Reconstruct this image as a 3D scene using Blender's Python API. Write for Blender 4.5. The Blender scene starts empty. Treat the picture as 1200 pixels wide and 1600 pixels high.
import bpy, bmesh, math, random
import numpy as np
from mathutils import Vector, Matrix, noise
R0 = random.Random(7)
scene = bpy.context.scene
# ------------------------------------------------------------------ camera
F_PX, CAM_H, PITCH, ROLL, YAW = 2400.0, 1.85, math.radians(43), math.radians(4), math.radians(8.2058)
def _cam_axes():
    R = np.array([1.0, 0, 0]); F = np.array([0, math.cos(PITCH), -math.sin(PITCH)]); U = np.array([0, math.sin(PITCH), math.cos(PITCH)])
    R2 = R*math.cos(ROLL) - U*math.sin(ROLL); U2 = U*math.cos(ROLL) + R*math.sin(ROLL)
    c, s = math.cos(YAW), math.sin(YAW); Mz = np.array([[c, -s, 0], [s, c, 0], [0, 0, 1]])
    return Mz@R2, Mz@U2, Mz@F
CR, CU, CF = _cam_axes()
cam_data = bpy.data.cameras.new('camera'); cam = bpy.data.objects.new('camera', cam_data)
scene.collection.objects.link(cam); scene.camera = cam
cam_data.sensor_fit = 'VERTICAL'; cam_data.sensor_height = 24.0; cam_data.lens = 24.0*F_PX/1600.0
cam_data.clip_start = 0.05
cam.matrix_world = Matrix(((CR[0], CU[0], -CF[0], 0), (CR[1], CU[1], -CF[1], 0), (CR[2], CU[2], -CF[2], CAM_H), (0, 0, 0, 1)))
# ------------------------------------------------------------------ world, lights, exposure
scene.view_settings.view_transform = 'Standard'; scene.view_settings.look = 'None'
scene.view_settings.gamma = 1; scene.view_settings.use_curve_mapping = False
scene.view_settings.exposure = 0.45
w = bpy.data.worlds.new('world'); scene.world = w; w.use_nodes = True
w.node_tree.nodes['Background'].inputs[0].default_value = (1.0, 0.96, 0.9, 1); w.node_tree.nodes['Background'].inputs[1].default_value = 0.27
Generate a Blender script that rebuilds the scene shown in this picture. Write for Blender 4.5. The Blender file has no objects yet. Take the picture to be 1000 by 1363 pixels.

━━━━━━

Reproduce the listing above word for word.

Reconstruct this image as a 3D scene using Blender's Python API. Write for Blender 4.5. The Blender scene starts empty. Treat the picture as 1200 pixels wide and 1600 pixels high.
import bpy, bmesh, math, random
import numpy as np
from mathutils import Vector, Matrix, noise
R0 = random.Random(7)
scene = bpy.context.scene
# ------------------------------------------------------------------ camera
F_PX, CAM_H, PITCH, ROLL, YAW = 2400.0, 1.85, math.radians(43), math.radians(4), math.radians(8.2058)
def _cam_axes():
    R = np.array([1.0, 0, 0]); F = np.array([0, math.cos(PITCH), -math.sin(PITCH)]); U = np.array([0, math.sin(PITCH), math.cos(PITCH)])
    R2 = R*math.cos(ROLL) - U*math.sin(ROLL); U2 = U*math.cos(ROLL) + R*math.sin(ROLL)
    c, s = math.cos(YAW), math.sin(YAW); Mz = np.array([[c, -s, 0], [s, c, 0], [0, 0, 1]])
    return Mz@R2, Mz@U2, Mz@F
CR, CU, CF = _cam_axes()
cam_data = bpy.data.cameras.new('camera'); cam = bpy.data.objects.new('camera', cam_data)
scene.collection.objects.link(cam); scene.camera = cam
cam_data.sensor_fit = 'VERTICAL'; cam_data.sensor_height = 24.0; cam_data.lens = 24.0*F_PX/1600.0
cam_data.clip_start = 0.05
cam.matrix_world = Matrix(((CR[0], CU[0], -CF[0], 0), (CR[1], CU[1], -CF[1], 0), (CR[2], CU[2], -CF[2], CAM_H), (0, 0, 0, 1)))
# ------------------------------------------------------------------ world, lights, exposure
scene.view_settings.view_transform = 'Standard'; scene.view_settings.look = 'None'
scene.view_settings.gamma = 1; scene.view_settings.use_curve_mapping = False
scene.view_settings.exposure = 0.45
w = bpy.data.worlds.new('world'); scene.world = w; w.use_nodes = True
w.node_tree.nodes['Background'].inputs[0].default_value = (1.0, 0.96, 0.9, 1); w.node_tree.nodes['Background'].inputs[1].default_value = 0.27
Generate a Blender script that rebuilds the scene shown in this picture. Write for Blender 4.5. The Blender file has no objects yet. Take the picture to be 1000 by 1363 pixels.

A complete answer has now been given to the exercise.